▶ STORED DATA
----------------
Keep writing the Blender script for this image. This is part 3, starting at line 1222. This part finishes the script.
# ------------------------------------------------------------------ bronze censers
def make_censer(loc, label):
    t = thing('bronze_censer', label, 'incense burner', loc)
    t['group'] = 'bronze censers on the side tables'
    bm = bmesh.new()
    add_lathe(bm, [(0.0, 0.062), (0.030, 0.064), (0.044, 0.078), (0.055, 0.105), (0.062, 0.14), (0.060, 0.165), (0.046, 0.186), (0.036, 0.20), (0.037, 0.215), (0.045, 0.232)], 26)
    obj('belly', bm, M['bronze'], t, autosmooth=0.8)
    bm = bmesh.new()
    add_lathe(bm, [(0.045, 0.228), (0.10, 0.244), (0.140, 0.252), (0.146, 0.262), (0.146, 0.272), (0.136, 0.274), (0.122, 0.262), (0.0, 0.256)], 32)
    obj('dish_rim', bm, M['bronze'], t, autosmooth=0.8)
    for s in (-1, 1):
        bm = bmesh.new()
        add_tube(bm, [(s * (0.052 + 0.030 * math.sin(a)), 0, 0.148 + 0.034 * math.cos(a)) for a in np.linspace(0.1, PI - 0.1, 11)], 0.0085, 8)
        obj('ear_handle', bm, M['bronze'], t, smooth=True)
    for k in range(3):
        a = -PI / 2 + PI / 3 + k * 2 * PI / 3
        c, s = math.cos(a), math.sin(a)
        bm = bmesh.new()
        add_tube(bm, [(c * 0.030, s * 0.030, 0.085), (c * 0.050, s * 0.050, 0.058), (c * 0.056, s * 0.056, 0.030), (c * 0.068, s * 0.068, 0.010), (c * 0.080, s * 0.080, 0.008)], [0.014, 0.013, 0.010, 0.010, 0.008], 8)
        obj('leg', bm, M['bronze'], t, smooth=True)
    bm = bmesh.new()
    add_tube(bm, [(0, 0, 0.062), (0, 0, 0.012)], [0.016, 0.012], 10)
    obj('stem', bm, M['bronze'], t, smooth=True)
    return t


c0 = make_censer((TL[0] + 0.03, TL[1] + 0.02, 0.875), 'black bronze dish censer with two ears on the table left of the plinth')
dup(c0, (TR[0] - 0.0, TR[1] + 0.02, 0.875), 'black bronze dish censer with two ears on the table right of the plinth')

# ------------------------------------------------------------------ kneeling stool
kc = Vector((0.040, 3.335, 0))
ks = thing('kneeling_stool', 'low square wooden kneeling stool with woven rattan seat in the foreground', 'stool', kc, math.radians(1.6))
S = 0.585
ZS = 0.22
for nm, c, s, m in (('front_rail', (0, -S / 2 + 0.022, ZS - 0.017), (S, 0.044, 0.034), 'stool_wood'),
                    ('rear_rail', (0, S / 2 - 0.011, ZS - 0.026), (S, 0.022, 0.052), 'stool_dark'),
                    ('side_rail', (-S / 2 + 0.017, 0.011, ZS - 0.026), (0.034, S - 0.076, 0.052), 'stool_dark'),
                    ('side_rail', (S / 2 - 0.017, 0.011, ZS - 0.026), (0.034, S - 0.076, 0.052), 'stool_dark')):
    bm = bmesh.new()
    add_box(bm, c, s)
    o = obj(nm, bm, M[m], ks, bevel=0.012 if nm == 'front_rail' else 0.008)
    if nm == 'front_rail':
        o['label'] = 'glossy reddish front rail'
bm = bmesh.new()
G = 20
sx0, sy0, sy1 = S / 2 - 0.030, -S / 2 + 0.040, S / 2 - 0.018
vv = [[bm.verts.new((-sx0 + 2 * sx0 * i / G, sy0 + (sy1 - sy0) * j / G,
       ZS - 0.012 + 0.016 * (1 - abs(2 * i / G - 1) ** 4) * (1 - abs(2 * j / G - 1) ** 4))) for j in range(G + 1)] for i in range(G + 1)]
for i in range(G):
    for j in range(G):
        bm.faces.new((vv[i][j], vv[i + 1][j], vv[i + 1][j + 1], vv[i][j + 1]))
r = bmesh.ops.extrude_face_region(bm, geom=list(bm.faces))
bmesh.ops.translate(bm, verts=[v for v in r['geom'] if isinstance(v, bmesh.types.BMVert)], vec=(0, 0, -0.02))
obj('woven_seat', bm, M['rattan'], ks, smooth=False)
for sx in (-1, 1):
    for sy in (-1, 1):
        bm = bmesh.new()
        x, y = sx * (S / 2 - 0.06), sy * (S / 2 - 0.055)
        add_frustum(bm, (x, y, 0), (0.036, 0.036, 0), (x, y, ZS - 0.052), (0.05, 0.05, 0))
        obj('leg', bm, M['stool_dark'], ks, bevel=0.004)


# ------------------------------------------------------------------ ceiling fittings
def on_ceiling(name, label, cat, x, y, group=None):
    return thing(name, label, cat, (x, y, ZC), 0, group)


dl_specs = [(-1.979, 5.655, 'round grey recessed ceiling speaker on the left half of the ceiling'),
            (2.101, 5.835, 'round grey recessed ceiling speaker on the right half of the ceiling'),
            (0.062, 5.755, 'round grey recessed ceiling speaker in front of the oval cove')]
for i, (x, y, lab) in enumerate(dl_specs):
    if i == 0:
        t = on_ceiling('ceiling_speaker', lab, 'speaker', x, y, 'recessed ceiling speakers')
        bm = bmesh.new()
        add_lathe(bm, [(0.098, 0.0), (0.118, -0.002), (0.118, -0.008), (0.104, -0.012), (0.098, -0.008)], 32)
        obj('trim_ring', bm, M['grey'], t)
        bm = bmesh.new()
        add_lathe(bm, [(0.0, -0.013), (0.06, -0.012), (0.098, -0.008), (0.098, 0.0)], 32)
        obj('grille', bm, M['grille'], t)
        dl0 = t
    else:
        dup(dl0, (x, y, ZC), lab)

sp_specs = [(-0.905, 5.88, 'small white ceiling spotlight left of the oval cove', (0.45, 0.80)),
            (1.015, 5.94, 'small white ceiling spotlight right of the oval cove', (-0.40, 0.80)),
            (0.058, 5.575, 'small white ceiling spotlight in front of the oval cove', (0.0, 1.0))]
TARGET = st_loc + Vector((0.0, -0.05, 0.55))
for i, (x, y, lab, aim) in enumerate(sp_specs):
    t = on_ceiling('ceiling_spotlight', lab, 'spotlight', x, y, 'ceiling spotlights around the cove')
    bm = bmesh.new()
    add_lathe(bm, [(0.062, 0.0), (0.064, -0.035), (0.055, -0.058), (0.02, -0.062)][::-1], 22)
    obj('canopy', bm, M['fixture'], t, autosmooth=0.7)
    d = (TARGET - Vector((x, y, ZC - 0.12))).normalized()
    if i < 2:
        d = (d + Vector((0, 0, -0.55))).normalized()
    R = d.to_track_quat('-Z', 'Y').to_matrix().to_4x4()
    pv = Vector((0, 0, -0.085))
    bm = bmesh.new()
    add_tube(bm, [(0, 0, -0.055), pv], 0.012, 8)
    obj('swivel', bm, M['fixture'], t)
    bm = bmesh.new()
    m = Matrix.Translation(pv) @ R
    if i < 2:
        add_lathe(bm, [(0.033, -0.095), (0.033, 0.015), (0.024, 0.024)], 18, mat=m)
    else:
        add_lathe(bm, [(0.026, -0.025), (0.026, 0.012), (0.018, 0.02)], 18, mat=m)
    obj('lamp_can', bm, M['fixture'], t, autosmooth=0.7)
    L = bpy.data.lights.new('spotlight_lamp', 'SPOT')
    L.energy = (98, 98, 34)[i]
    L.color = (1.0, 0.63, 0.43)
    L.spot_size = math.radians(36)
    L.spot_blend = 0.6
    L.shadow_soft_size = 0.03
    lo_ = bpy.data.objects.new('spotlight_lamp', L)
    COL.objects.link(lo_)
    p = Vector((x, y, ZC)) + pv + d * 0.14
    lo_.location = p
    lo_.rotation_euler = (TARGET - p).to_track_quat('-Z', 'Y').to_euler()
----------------
▶ REQUIREMENT
Take the data above and return it exactly.

▶ WRITTEN RESPONSE
Keep writing the Blender script for this image. This is part 3, starting at line 1222. This part finishes the script.
# ------------------------------------------------------------------ bronze censers
def make_censer(loc, label):
    t = thing('bronze_censer', label, 'incense burner', loc)
    t['group'] = 'bronze censers on the side tables'
    bm = bmesh.new()
    add_lathe(bm, [(0.0, 0.062), (0.030, 0.064), (0.044, 0.078), (0.055, 0.105), (0.062, 0.14), (0.060, 0.165), (0.046, 0.186), (0.036, 0.20), (0.037, 0.215), (0.045, 0.232)], 26)
    obj('belly', bm, M['bronze'], t, autosmooth=0.8)
    bm = bmesh.new()
    add_lathe(bm, [(0.045, 0.228), (0.10, 0.244), (0.140, 0.252), (0.146, 0.262), (0.146, 0.272), (0.136, 0.274), (0.122, 0.262), (0.0, 0.256)], 32)
    obj('dish_rim', bm, M['bronze'], t, autosmooth=0.8)
    for s in (-1, 1):
        bm = bmesh.new()
        add_tube(bm, [(s * (0.052 + 0.030 * math.sin(a)), 0, 0.148 + 0.034 * math.cos(a)) for a in np.linspace(0.1, PI - 0.1, 11)], 0.0085, 8)
        obj('ear_handle', bm, M['bronze'], t, smooth=True)
    for k in range(3):
        a = -PI / 2 + PI / 3 + k * 2 * PI / 3
        c, s = math.cos(a), math.sin(a)
        bm = bmesh.new()
        add_tube(bm, [(c * 0.030, s * 0.030, 0.085), (c * 0.050, s * 0.050, 0.058), (c * 0.056, s * 0.056, 0.030), (c * 0.068, s * 0.068, 0.010), (c * 0.080, s * 0.080, 0.008)], [0.014, 0.013, 0.010, 0.010, 0.008], 8)
        obj('leg', bm, M['bronze'], t, smooth=True)
    bm = bmesh.new()
    add_tube(bm, [(0, 0, 0.062), (0, 0, 0.012)], [0.016, 0.012], 10)
    obj('stem', bm, M['bronze'], t, smooth=True)
    return t


c0 = make_censer((TL[0] + 0.03, TL[1] + 0.02, 0.875), 'black bronze dish censer with two ears on the table left of the plinth')
dup(c0, (TR[0] - 0.0, TR[1] + 0.02, 0.875), 'black bronze dish censer with two ears on the table right of the plinth')

# ------------------------------------------------------------------ kneeling stool
kc = Vector((0.040, 3.335, 0))
ks = thing('kneeling_stool', 'low square wooden kneeling stool with woven rattan seat in the foreground', 'stool', kc, math.radians(1.6))
S = 0.585
ZS = 0.22
for nm, c, s, m in (('front_rail', (0, -S / 2 + 0.022, ZS - 0.017), (S, 0.044, 0.034), 'stool_wood'),
                    ('rear_rail', (0, S / 2 - 0.011, ZS - 0.026), (S, 0.022, 0.052), 'stool_dark'),
                    ('side_rail', (-S / 2 + 0.017, 0.011, ZS - 0.026), (0.034, S - 0.076, 0.052), 'stool_dark'),
                    ('side_rail', (S / 2 - 0.017, 0.011, ZS - 0.026), (0.034, S - 0.076, 0.052), 'stool_dark')):
    bm = bmesh.new()
    add_box(bm, c, s)
    o = obj(nm, bm, M[m], ks, bevel=0.012 if nm == 'front_rail' else 0.008)
    if nm == 'front_rail':
        o['label'] = 'glossy reddish front rail'
bm = bmesh.new()
G = 20
sx0, sy0, sy1 = S / 2 - 0.030, -S / 2 + 0.040, S / 2 - 0.018
vv = [[bm.verts.new((-sx0 + 2 * sx0 * i / G, sy0 + (sy1 - sy0) * j / G,
       ZS - 0.012 + 0.016 * (1 - abs(2 * i / G - 1) ** 4) * (1 - abs(2 * j / G - 1) ** 4))) for j in range(G + 1)] for i in range(G + 1)]
for i in range(G):
    for j in range(G):
        bm.faces.new((vv[i][j], vv[i + 1][j], vv[i + 1][j + 1], vv[i][j + 1]))
r = bmesh.ops.extrude_face_region(bm, geom=list(bm.faces))
bmesh.ops.translate(bm, verts=[v for v in r['geom'] if isinstance(v, bmesh.types.BMVert)], vec=(0, 0, -0.02))
obj('woven_seat', bm, M['rattan'], ks, smooth=False)
for sx in (-1, 1):
    for sy in (-1, 1):
        bm = bmesh.new()
        x, y = sx * (S / 2 - 0.06), sy * (S / 2 - 0.055)
        add_frustum(bm, (x, y, 0), (0.036, 0.036, 0), (x, y, ZS - 0.052), (0.05, 0.05, 0))
        obj('leg', bm, M['stool_dark'], ks, bevel=0.004)


# ------------------------------------------------------------------ ceiling fittings
def on_ceiling(name, label, cat, x, y, group=None):
    return thing(name, label, cat, (x, y, ZC), 0, group)


dl_specs = [(-1.979, 5.655, 'round grey recessed ceiling speaker on the left half of the ceiling'),
            (2.101, 5.835, 'round grey recessed ceiling speaker on the right half of the ceiling'),
            (0.062, 5.755, 'round grey recessed ceiling speaker in front of the oval cove')]
for i, (x, y, lab) in enumerate(dl_specs):
    if i == 0:
        t = on_ceiling('ceiling_speaker', lab, 'speaker', x, y, 'recessed ceiling speakers')
        bm = bmesh.new()
        add_lathe(bm, [(0.098, 0.0), (0.118, -0.002), (0.118, -0.008), (0.104, -0.012), (0.098, -0.008)], 32)
        obj('trim_ring', bm, M['grey'], t)
        bm = bmesh.new()
        add_lathe(bm, [(0.0, -0.013), (0.06, -0.012), (0.098, -0.008), (0.098, 0.0)], 32)
        obj('grille', bm, M['grille'], t)
        dl0 = t
    else:
        dup(dl0, (x, y, ZC), lab)

sp_specs = [(-0.905, 5.88, 'small white ceiling spotlight left of the oval cove', (0.45, 0.80)),
            (1.015, 5.94, 'small white ceiling spotlight right of the oval cove', (-0.40, 0.80)),
            (0.058, 5.575, 'small white ceiling spotlight in front of the oval cove', (0.0, 1.0))]
TARGET = st_loc + Vector((0.0, -0.05, 0.55))
for i, (x, y, lab, aim) in enumerate(sp_specs):
    t = on_ceiling('ceiling_spotlight', lab, 'spotlight', x, y, 'ceiling spotlights around the cove')
    bm = bmesh.new()
    add_lathe(bm, [(0.062, 0.0), (0.064, -0.035), (0.055, -0.058), (0.02, -0.062)][::-1], 22)
    obj('canopy', bm, M['fixture'], t, autosmooth=0.7)
    d = (TARGET - Vector((x, y, ZC - 0.12))).normalized()
    if i < 2:
        d = (d + Vector((0, 0, -0.55))).normalized()
    R = d.to_track_quat('-Z', 'Y').to_matrix().to_4x4()
    pv = Vector((0, 0, -0.085))
    bm = bmesh.new()
    add_tube(bm, [(0, 0, -0.055), pv], 0.012, 8)
    obj('swivel', bm, M['fixture'], t)
    bm = bmesh.new()
    m = Matrix.Translation(pv) @ R
    if i < 2:
        add_lathe(bm, [(0.033, -0.095), (0.033, 0.015), (0.024, 0.024)], 18, mat=m)
    else:
        add_lathe(bm, [(0.026, -0.025), (0.026, 0.012), (0.018, 0.02)], 18, mat=m)
    obj('lamp_can', bm, M['fixture'], t, autosmooth=0.7)
    L = bpy.data.lights.new('spotlight_lamp', 'SPOT')
    L.energy = (98, 98, 34)[i]
    L.color = (1.0, 0.63, 0.43)
    L.spot_size = math.radians(36)
    L.spot_blend = 0.6
    L.shadow_soft_size = 0.03
    lo_ = bpy.data.objects.new('spotlight_lamp', L)
    COL.objects.link(lo_)
    p = Vector((x, y, ZC)) + pv + d * 0.14
    lo_.location = p
    lo_.rotation_euler = (TARGET - p).to_track_quat('-Z', 'Y').to_euler()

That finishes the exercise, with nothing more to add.